A guest post by Jess Lawson of Blue State Conservative:

Large companies inevitably have scores of metrics they use to gauge how well they are performing. Elements such as workplace safety, customer satisfaction indices, and employee engagement survey results are just a few examples of what a major corporation might track to ensure things are going in the right direction. A woke company such as The Walt Disney Company has undoubtedly established a multitude of ‘equity’ and ‘diversity’ standards as well. Such is the world we live in.

But make no mistake – at the end of the day, after all the peripheral issues have been examined by a company, and once the dust settles from the fluff of the tangential priorities being pushed by its various departments, there is nothing more important to Disney or any other company than the reports that come from one group: Finance and Accounting.

If a company’s financial performance is up to par, executives might focus on “employee sensitivity” initiatives and “social responsibility” objectives. But if a company’s income statement starts to tank, those secondary concerns get put aside in a hurry. And after all their wokeness and virtue-signaling, the Disney Company now has a financial dumpster fire on its hands.

According to Bloomberg News, shares of Disney stock this year have dropped by a remarkable 28% as of Friday, only one-third of the way through the year. As Breitbart explains, 23.5% of that decline has come since the beginning of March, around the time when Disney CEO Bob Chapek inexplicably decided to bow to the wokesters in his company and pick a fight with Florida Governor Ron DeSantis.

Since that time, Disney has lost the special autonomous privileges in Florida that had previously made their operations there akin to the Vatican and the rest of Italy. They’ve lost over $60 billion in market capitalization. And Disney stock is the single worst-performing stock making up the Down Jones Industrial Average (DJIA) during that period.

For a company on the DJIA, these results are catastrophic, and there’s little doubt that America’s rejection of wokeness is a driving force. Consider this video of Chapek and how such fawning plays with a majority of Americans:

How do you think that video plays in Peoria?

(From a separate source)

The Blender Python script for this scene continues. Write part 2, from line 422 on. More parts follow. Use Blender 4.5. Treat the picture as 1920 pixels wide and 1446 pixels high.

Or Akron? Or Topeka? And don’t think investors haven’t noticed, as well as other companies.

Ultimately, this result is what must happen. It’s a difficult lesson for Disney and an exceptionally costly one as well. Other CEOs at other companies have taken note and are examining how they should proceed so that they can avoid being the next Disney, and for those executives, we have this advice:

1. Don’t inject you or your companies into a political debate unless it directly relates to your industry. For instance, if Chapek had weighed in on labor regulations, that would have been fair game.

2. Know your customers. Disney used to be a company that was adored by parents as an American icon and for its traditional values. That veil has been lifted, and their reputation destroyed.

3. Don’t allow your inmates to run the asylum. Employees don’t decide company policy; you and other members of your leadership team do. Tell employees who don’t like your policies to take a hike.

Is this advice too late for Disney? Almost certainly, unless they do an abrupt about-face and backtrack quickly. But hopefully, other companies will get away from kowtowing to vocal but vastly outnumbered leftist employees and resume focusing on what’s best for their company.